Testing Your Disaster Recovery Plan

Having a disaster recovery plan that covers alternative work space is one thing, but knowing that it will work when you need it is another. The only way you can know for sure is to test the plan before a disaster strikes.

Too often, though, testing of business continuity plans is an afterthought, experts say. Those managing business continuity—that means IT as well as disaster planning managers—need to make sure they do the tests regularly and use them to provide upper management with an accurate assessment of readiness, said Carl Greiner, an analyst with Meta Group Inc., in Stamford, Conn. Testing also allows employees to become familiar in advance with alternative work locations and any differences in the technology or work environments they will face. It can also help to highlight weaknesses in the plans.

“Business continuity plans are living documents, and in order to make sure they remain relevant to your organization, they have to be tested on a regular basis,” said John McCarthy, director of critical infrastructure services for KPMG LLP, in Washington.

Some large companies conduct tests as often as twice a year. Every May and October, for example, Pioneer Investment Management Inc. conducts tests of the company’s business continuity plans, including having groups of employees relocate for the day to alternative work sites, said Michael Cady, assistant vice president of business continuity, in Medford, Mass. For the next test, scheduled for Oct. 18, Cady plans to move 30 to 40 customer service representatives to the Quincy, Mass., call center of Boston Financial Data Services Inc., one of two companies Pioneer has a contract with for emergency space. They will work an entire day there handling live customer calls and learning how the call center system works.

“The way you test is to go down and do it,” Cady said. “It gives everybody a familiarity of what is expected of them.”

At least once a year, food maker Nestlé USA, in Glendale, Calif., sends out a portion of the total number of employees who could be moved in the event of a disaster to the backup sites. About 100 of the 300 possible employees relocate to a Southern California hotel designated for work space recovery and 50 out of 100 possible workers head to a Comdisco Inc. site in the area, said Michael Mayhall, director of business continuity planing for Nestlé USA, a division of Nestlé S.A., of Vevey, Switzerland.

Testing needs to extend beyond a company’s four walls to include business partners, as Visa International has discovered. The credit card company, in Foster City, Calif., provides customer and call center support to member banks in the event of emergencies. Run-throughs involving work space and data recovery are performed to ensure continuity during a disaster. All that testing paid off during the World Trade Center attacks when the call centers at several banks were unable to provide customer support to Visa card-holding customers traveling outside the United States. As outlined in Visa’s business continuity plans, all calls from international customers of those banks were routed to Visa call centers and handled by Visa employees.

“You can never be too ready,” said Ken Lieberman, executive vice president of international risk management at Visa. “If our partners and customers aren’t up and running, then we aren’t, either.”

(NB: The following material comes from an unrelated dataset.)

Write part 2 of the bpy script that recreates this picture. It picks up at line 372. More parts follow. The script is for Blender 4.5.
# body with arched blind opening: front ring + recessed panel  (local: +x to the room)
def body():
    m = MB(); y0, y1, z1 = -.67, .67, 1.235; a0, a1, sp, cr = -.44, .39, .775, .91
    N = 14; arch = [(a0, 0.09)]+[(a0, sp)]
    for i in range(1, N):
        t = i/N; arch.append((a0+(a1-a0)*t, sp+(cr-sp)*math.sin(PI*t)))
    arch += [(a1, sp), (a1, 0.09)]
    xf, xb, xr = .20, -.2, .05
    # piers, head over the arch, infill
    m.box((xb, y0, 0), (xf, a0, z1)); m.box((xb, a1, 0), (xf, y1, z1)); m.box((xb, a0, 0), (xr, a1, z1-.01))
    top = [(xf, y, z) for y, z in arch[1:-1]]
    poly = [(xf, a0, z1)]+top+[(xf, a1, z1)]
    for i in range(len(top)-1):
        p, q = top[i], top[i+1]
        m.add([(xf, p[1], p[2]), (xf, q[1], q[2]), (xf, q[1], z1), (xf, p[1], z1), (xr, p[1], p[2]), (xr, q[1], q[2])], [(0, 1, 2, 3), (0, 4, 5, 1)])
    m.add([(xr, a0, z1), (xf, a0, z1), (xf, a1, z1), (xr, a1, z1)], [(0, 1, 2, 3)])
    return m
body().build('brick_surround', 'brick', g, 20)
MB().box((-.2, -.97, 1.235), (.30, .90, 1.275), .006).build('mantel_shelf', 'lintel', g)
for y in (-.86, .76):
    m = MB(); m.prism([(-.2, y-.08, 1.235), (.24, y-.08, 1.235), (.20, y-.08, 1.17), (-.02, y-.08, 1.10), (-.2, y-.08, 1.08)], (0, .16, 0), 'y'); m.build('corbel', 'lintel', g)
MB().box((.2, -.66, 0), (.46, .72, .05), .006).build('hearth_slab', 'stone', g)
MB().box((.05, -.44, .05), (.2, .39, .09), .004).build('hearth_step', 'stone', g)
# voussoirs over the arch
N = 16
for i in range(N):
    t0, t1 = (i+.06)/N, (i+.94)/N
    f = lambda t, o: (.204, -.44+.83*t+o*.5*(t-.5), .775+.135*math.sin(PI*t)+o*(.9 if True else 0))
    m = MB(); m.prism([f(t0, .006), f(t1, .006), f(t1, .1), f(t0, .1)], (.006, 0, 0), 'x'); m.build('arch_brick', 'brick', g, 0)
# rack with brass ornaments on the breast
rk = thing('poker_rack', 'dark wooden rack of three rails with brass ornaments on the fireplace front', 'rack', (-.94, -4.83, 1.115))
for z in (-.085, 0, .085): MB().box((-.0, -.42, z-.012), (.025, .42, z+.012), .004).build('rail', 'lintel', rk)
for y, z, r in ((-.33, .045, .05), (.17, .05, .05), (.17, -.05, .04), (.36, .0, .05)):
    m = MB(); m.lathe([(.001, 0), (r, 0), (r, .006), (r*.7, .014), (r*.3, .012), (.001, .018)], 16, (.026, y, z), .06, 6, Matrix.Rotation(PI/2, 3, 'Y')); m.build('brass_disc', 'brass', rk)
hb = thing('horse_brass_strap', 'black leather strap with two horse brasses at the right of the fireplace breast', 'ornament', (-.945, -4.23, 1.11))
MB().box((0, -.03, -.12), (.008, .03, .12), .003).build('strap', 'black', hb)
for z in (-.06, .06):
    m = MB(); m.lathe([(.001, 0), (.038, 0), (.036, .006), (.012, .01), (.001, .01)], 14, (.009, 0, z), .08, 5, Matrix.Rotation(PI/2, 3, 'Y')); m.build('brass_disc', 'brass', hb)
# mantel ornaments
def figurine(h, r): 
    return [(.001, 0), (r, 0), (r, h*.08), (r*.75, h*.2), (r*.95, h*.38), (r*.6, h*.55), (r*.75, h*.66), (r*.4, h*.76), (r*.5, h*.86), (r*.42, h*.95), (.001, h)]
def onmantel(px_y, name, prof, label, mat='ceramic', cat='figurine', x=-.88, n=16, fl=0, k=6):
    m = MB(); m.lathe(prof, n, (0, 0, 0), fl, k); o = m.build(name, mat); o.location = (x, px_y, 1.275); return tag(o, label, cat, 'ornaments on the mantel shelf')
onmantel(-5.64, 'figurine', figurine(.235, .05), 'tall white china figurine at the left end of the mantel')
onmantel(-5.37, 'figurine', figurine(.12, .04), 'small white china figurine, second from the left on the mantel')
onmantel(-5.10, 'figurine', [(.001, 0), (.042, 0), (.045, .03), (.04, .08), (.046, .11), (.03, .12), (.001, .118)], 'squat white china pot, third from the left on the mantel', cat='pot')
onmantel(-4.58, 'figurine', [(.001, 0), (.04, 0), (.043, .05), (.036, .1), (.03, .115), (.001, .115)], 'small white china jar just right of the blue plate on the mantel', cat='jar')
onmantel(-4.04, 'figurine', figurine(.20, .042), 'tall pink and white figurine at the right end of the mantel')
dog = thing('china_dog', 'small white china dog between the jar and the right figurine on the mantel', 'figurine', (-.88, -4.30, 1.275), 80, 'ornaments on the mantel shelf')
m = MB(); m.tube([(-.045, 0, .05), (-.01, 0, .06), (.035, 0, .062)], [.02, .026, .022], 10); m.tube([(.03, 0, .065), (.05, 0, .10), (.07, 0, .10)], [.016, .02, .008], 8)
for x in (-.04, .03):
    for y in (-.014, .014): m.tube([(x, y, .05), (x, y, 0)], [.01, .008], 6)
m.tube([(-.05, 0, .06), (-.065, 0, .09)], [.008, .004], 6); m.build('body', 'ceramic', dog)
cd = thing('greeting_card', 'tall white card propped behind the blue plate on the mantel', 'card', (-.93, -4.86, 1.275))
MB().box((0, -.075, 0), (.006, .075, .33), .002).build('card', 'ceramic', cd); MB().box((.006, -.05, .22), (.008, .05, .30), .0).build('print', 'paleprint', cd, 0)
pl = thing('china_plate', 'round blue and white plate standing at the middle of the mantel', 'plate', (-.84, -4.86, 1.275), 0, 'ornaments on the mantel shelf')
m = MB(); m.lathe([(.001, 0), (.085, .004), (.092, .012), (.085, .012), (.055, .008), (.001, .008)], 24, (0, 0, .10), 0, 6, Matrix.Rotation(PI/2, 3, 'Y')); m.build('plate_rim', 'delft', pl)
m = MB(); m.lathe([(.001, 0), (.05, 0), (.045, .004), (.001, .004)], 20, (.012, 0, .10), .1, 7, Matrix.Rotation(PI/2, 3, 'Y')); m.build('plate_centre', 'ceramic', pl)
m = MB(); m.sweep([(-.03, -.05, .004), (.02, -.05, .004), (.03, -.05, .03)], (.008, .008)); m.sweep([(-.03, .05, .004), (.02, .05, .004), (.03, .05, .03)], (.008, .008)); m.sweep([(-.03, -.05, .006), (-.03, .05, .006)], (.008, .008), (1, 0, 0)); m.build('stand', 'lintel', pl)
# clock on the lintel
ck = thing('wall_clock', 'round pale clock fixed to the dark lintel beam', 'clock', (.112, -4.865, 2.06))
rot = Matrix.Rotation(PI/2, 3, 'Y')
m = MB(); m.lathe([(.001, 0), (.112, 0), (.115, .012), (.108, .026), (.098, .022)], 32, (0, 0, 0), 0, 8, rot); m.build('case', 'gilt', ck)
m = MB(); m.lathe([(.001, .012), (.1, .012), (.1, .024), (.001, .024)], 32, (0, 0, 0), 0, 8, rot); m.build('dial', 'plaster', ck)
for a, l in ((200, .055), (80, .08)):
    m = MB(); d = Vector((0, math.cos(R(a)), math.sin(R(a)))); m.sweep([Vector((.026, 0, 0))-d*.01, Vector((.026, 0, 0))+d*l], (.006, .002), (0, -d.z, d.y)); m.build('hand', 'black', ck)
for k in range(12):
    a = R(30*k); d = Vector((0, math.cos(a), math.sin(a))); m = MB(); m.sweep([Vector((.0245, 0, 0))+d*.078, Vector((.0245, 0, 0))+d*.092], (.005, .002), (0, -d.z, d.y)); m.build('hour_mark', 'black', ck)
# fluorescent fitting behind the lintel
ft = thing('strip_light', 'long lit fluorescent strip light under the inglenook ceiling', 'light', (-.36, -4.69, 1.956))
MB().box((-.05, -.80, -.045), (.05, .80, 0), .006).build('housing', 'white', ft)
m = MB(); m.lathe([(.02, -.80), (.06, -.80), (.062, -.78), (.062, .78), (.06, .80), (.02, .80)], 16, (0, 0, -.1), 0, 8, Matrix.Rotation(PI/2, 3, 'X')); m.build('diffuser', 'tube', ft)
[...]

For those businesses that haven’t been actively testing, though, experts say now is a logical time to test business continuity and work space recovery. That’s because the WTC disaster has created more awareness of disaster recovery planning among many in upper management.

“With something like this [disaster], all bets are off,” Meta Group’s Greiner said. “So you owe the businesspeople an update of what level of capability you have.”